Women’s Wear Daily
04.16.2014
business
business

Retailers Seek Sure Bets at Outdoor Retail Show

The retail picture is still bleak, but store owners at the Outdoor Retailer show said that strength in flip-flops and light hiking shoes have them optimistic.

business/news

SALT LAKE CITY — The retail picture is still a bleak one, but store owners shopping the Outdoor Retailer show, held here July 21-24, said that strength in flip-flops and light hiking shoes, as well as value-oriented offerings, have given them some optimism for the future.

For Kim Walker of Boulder, Colo.-based Outdoor Divas, the key driver for business right now is price — and that was reflected in her show shopping.

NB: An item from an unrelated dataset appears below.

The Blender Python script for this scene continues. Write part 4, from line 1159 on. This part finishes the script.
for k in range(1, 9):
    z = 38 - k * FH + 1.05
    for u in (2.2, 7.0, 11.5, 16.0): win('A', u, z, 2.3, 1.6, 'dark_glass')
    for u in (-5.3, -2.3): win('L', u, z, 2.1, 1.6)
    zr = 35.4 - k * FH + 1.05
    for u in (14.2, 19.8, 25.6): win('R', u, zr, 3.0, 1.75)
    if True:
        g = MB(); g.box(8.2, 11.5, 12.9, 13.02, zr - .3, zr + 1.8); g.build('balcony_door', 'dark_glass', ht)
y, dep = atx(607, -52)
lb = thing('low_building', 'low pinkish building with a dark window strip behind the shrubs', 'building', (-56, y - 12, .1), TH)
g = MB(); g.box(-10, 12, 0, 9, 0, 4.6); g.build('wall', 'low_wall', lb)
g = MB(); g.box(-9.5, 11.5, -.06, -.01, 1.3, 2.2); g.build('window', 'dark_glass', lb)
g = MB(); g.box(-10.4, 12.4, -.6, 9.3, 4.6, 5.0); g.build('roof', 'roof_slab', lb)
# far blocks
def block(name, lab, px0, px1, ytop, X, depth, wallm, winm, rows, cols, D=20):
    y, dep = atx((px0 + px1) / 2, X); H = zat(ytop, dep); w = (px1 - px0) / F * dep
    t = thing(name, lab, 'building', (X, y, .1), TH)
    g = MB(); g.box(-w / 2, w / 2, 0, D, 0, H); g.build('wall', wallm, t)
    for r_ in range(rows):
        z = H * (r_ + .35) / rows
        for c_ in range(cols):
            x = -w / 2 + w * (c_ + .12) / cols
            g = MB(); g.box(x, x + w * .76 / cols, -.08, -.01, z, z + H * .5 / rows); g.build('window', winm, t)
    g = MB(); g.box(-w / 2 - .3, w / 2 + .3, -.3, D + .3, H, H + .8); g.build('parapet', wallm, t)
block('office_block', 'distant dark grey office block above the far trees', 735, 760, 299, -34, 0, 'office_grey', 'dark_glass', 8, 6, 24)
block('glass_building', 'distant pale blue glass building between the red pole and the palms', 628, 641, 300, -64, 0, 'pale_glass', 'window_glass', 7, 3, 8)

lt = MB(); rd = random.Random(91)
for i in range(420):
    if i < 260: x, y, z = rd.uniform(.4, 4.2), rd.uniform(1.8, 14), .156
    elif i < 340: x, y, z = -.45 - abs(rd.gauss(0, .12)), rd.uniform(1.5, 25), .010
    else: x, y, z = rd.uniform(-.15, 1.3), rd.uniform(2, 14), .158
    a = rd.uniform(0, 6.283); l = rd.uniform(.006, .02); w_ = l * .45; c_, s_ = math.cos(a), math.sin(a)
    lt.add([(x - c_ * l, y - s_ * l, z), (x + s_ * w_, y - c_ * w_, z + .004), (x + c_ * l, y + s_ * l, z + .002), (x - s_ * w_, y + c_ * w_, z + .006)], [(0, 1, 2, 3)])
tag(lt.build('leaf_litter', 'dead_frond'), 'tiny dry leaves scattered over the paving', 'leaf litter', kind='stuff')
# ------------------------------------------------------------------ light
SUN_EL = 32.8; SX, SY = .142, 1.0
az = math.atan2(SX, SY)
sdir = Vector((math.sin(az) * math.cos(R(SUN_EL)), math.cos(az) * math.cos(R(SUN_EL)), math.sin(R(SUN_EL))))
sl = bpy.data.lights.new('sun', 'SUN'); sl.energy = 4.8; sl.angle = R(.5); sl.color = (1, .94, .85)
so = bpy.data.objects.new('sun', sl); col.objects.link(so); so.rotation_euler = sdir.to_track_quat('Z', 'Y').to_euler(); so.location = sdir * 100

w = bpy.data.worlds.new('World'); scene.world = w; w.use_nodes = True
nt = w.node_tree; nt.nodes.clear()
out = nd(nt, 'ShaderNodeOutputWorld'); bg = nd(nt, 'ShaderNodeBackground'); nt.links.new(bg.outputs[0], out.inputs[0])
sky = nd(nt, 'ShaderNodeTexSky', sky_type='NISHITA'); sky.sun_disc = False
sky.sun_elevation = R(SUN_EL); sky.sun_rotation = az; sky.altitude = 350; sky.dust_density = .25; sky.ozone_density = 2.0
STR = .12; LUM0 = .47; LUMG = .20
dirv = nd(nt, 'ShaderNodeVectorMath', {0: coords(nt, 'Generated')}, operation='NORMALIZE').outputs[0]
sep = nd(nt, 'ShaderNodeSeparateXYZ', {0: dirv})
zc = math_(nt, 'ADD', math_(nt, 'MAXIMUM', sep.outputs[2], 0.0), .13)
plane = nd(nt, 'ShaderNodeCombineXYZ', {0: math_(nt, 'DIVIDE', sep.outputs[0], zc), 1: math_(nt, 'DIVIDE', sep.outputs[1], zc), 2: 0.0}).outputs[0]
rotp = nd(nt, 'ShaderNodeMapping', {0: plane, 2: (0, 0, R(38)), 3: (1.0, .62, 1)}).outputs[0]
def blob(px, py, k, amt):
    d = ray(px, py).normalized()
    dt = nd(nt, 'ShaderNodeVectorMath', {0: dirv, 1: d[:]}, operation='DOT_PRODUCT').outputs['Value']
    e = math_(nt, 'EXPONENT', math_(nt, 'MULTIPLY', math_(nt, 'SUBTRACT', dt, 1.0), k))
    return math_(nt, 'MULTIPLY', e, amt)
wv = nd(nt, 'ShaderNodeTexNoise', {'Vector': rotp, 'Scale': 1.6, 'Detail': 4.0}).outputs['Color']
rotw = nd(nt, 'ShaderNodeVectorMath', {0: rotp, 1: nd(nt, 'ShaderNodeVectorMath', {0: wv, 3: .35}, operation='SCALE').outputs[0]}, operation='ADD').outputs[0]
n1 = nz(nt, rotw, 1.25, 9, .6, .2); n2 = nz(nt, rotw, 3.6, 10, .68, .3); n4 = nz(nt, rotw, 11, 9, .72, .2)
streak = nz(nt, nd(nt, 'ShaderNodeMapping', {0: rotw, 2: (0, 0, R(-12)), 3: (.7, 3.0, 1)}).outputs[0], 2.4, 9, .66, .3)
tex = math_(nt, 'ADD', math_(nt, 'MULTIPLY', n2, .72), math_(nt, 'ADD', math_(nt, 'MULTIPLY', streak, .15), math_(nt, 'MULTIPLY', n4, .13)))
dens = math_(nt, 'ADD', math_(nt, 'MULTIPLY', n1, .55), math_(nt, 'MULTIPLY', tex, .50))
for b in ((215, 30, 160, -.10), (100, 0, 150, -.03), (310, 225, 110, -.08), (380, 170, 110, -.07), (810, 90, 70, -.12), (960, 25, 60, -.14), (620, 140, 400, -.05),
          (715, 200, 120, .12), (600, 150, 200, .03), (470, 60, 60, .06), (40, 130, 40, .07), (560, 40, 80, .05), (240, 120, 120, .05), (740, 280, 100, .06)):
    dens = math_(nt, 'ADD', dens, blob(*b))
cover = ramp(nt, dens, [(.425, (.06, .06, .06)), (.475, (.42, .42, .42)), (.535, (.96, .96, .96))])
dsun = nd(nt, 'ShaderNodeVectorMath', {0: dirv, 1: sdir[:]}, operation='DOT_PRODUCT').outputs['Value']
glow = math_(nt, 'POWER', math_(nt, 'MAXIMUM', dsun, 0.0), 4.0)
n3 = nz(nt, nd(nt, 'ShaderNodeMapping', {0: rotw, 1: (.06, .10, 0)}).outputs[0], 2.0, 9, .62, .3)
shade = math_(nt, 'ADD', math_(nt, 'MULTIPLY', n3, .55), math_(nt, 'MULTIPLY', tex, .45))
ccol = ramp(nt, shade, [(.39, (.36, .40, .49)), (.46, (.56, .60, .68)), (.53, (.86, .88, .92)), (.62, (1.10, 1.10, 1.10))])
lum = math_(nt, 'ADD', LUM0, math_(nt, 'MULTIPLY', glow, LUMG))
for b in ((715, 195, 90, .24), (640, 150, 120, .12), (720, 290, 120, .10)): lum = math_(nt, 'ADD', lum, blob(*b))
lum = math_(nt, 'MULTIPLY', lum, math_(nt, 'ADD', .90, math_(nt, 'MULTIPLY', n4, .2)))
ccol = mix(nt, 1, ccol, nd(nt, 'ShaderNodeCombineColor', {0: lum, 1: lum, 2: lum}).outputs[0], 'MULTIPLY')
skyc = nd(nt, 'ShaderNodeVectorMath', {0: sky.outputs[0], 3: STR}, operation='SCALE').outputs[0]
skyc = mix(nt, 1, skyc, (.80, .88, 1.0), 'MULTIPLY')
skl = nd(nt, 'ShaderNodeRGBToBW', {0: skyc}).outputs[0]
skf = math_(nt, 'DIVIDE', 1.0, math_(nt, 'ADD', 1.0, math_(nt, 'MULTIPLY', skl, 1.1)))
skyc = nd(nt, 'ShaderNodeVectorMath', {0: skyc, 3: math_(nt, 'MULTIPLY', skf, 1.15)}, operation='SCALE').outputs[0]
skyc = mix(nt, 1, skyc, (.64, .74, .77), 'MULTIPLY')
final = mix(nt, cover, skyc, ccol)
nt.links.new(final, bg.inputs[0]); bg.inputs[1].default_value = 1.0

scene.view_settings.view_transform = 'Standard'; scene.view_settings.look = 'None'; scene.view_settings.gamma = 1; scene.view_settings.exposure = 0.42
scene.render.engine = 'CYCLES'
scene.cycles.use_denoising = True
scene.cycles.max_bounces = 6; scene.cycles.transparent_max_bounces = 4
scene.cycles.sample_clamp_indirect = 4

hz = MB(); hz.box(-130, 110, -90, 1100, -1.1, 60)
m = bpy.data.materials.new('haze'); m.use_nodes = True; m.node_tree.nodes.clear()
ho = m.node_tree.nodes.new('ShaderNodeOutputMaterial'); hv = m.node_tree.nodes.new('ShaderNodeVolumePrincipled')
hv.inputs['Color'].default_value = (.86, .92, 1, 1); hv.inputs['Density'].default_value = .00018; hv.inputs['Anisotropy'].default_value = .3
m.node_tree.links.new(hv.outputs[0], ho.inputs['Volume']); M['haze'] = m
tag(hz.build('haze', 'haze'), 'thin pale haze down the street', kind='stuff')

“[We’ve been] actively seeking closeouts because our customers are really looking for deals. Before, it was a nonissue,” she said. Walker also said she would be reducing her ordering for spring and “working as much as possible on just-in-time buying” to avoid sitting on inventory.

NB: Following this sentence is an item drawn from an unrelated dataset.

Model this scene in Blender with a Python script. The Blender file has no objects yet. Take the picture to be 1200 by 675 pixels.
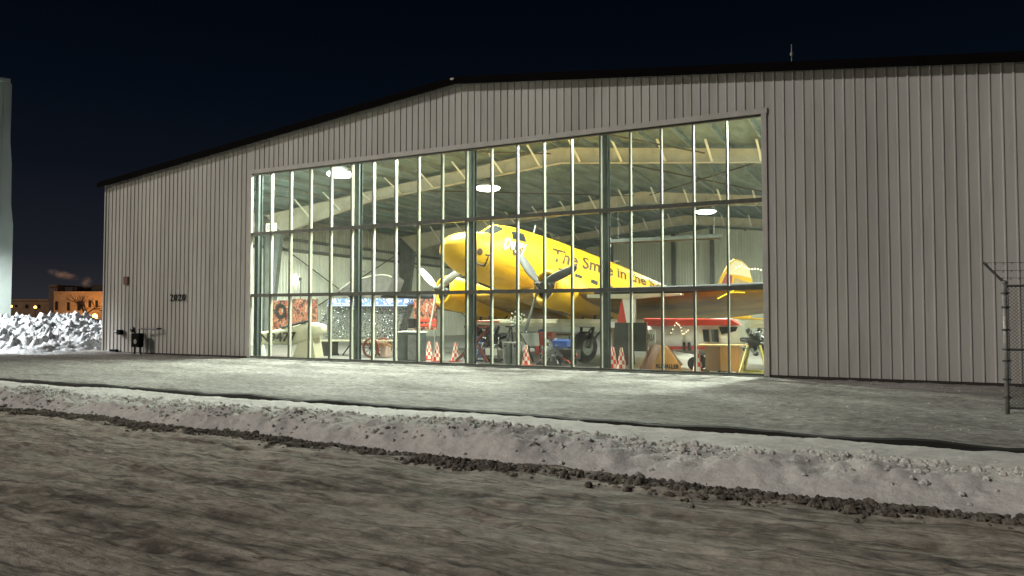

And while she predicted that the first quarter of 2010 will show some improvement, she is not banking on it happening immediately. “With flat being the new up, we’re going to be flat, and we’ll be happy with that,” she said.

But there are pockets of recession-proof spending, according to some retailers. Road running, hiking and the women’s sandal businesses have been strong for Kent, Wash.-based REI, according to women’s footwear buyer Denise Friend. The retail chain is looking to continue the trends for spring ’10, said Friend, who added that sales have been strong even at premium price points. “We don’t have any problem selling a $110 Olukai [sandal] or a $250 hiking boot,” she said.

Jeff Anderson, owner of 45 Degrees in Stillwater, Minn., said that while he was interested in some of the more competitively priced product from vendors such as Keen, he was seeing strong sales in higher-priced brands, including El Naturalista.

For spring ’10, Anderson said he will trim his vendor list and introduce more lifestyle looks in place of technical hiking product. “The heavier stuff just sits on the shelf and eats my money,” he said.

And while Anderson said he thought the retail climate was improving, he was planning cautiously for the season. “I definitely won’t be increasing my orders from this spring,” he said. “I’ll keep it conservative. We’re still not out of the woods.”